-- BEGIN RECORDED INFORMATION --
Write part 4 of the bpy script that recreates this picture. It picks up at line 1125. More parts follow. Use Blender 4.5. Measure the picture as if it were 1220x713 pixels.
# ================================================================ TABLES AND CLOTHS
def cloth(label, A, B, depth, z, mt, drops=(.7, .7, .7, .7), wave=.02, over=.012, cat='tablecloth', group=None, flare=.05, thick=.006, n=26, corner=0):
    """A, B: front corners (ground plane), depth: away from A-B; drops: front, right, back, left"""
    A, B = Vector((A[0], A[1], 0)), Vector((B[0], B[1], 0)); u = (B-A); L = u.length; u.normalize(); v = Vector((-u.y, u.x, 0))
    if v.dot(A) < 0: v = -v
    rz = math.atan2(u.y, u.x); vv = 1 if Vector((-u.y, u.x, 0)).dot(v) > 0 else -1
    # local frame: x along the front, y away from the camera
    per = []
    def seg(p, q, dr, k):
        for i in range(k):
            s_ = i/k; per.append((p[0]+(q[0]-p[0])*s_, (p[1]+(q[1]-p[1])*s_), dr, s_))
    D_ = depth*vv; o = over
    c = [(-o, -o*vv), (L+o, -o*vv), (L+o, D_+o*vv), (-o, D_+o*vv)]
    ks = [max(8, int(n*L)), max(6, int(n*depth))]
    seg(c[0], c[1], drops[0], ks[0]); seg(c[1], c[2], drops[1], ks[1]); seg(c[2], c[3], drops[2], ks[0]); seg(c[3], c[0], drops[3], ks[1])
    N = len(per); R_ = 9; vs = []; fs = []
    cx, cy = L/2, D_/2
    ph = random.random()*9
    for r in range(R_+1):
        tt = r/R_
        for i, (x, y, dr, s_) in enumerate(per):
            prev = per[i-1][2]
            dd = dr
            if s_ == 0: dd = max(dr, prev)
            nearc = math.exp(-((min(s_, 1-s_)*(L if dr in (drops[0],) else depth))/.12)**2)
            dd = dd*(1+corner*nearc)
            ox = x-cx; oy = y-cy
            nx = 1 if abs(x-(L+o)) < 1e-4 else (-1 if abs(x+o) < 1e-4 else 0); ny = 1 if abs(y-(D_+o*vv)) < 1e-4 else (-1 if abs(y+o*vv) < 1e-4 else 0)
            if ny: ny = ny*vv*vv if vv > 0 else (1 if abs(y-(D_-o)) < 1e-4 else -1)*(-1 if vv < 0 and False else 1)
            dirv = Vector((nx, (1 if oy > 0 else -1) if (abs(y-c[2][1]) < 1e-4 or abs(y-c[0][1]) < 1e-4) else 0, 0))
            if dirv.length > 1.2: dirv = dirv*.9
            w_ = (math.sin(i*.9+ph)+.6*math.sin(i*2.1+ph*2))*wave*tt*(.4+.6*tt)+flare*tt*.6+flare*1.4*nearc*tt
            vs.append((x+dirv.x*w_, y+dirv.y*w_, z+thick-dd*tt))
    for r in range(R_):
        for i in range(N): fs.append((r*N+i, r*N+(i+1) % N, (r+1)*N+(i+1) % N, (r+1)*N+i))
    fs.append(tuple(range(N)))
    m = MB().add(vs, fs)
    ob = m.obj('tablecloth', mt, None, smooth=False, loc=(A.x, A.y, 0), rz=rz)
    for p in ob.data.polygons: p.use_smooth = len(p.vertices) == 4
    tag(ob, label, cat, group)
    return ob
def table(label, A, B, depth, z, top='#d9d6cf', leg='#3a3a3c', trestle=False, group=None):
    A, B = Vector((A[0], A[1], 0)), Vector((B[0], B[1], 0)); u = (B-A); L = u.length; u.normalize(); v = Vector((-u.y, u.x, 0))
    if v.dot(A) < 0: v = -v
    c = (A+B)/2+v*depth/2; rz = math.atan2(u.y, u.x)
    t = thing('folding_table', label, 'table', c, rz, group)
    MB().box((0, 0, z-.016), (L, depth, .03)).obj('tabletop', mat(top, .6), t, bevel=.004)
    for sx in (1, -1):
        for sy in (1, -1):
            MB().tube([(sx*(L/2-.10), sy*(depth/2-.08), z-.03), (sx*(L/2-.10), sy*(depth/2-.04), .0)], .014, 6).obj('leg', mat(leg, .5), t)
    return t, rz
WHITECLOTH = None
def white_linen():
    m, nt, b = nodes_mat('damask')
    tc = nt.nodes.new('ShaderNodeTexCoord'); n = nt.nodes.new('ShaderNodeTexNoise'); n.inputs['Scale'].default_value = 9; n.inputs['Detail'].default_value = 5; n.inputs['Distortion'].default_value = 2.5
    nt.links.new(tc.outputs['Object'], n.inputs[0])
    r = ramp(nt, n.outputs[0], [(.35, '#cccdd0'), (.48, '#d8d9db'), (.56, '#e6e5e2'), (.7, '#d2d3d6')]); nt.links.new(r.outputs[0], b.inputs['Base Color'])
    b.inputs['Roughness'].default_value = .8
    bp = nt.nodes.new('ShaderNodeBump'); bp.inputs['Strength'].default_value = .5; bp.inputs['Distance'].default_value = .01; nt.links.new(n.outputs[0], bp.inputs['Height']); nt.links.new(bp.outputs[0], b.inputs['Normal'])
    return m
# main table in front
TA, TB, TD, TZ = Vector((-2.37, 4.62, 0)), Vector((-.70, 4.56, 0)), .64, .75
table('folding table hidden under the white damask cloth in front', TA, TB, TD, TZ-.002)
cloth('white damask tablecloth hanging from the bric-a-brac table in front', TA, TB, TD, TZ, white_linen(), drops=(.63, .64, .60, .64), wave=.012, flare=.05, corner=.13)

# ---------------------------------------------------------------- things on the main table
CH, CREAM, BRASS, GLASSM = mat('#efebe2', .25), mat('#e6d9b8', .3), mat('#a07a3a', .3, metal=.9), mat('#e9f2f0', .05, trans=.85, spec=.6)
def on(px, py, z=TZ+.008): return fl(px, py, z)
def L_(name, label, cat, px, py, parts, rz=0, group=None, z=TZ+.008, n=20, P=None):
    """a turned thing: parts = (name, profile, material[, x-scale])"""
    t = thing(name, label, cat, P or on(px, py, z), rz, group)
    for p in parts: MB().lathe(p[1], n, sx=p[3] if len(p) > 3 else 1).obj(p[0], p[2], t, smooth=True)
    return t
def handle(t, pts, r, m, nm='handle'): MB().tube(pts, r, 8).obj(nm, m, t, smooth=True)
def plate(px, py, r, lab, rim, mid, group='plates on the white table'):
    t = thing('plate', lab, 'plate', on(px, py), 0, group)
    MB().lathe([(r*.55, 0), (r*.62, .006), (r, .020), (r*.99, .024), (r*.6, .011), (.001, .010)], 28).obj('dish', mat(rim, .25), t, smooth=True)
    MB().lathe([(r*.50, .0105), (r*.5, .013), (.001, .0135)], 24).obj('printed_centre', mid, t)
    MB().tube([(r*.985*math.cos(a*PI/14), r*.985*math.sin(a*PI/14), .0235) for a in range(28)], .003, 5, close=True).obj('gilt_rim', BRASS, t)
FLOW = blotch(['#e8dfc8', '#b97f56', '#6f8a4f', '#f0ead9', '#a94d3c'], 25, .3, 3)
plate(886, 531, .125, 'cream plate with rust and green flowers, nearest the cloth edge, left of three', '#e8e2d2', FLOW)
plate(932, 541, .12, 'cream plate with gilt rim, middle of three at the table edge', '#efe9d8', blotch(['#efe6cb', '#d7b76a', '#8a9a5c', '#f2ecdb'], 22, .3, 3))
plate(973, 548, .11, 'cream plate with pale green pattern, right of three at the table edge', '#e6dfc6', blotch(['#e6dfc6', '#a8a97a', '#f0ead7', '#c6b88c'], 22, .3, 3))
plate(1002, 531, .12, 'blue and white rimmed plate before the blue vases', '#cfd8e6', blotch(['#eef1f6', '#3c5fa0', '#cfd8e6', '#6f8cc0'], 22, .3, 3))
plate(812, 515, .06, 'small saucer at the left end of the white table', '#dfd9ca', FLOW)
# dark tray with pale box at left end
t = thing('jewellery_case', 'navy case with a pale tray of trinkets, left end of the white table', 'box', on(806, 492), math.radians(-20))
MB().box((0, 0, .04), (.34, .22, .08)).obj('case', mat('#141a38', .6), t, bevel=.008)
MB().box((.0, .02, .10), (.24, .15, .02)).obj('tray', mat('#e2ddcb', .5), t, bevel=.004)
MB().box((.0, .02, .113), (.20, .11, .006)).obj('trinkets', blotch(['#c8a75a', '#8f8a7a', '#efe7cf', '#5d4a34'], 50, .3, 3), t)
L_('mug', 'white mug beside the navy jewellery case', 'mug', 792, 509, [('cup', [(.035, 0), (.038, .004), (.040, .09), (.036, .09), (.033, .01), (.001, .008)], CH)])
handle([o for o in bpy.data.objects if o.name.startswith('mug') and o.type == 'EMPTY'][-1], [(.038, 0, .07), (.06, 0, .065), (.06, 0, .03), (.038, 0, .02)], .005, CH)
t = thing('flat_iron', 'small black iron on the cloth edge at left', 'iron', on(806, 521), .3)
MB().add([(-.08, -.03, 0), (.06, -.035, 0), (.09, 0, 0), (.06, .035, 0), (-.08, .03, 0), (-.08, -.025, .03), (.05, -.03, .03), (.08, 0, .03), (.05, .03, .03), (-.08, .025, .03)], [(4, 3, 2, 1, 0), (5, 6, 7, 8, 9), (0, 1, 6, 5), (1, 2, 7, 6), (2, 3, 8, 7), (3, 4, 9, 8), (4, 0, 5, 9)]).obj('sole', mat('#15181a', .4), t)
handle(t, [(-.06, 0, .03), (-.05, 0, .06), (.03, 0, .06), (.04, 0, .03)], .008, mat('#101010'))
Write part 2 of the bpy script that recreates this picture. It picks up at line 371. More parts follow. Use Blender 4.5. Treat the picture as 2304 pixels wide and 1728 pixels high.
-- END RECORDED INFORMATION --
== TASK GOAL ==
Spot every line that holds "picks" and copy it.

== REPLY TO THE TASK ==
Write part 4 of the bpy script that recreates this picture. It picks up at line 1125. More parts follow. Use Blender 4.5. Measure the picture as if it were 1220x713 pixels.
Write part 2 of the bpy script that recreates this picture. It picks up at line 371. More parts follow. Use Blender 4.5. Treat the picture as 2304 pixels wide and 1728 pixels high.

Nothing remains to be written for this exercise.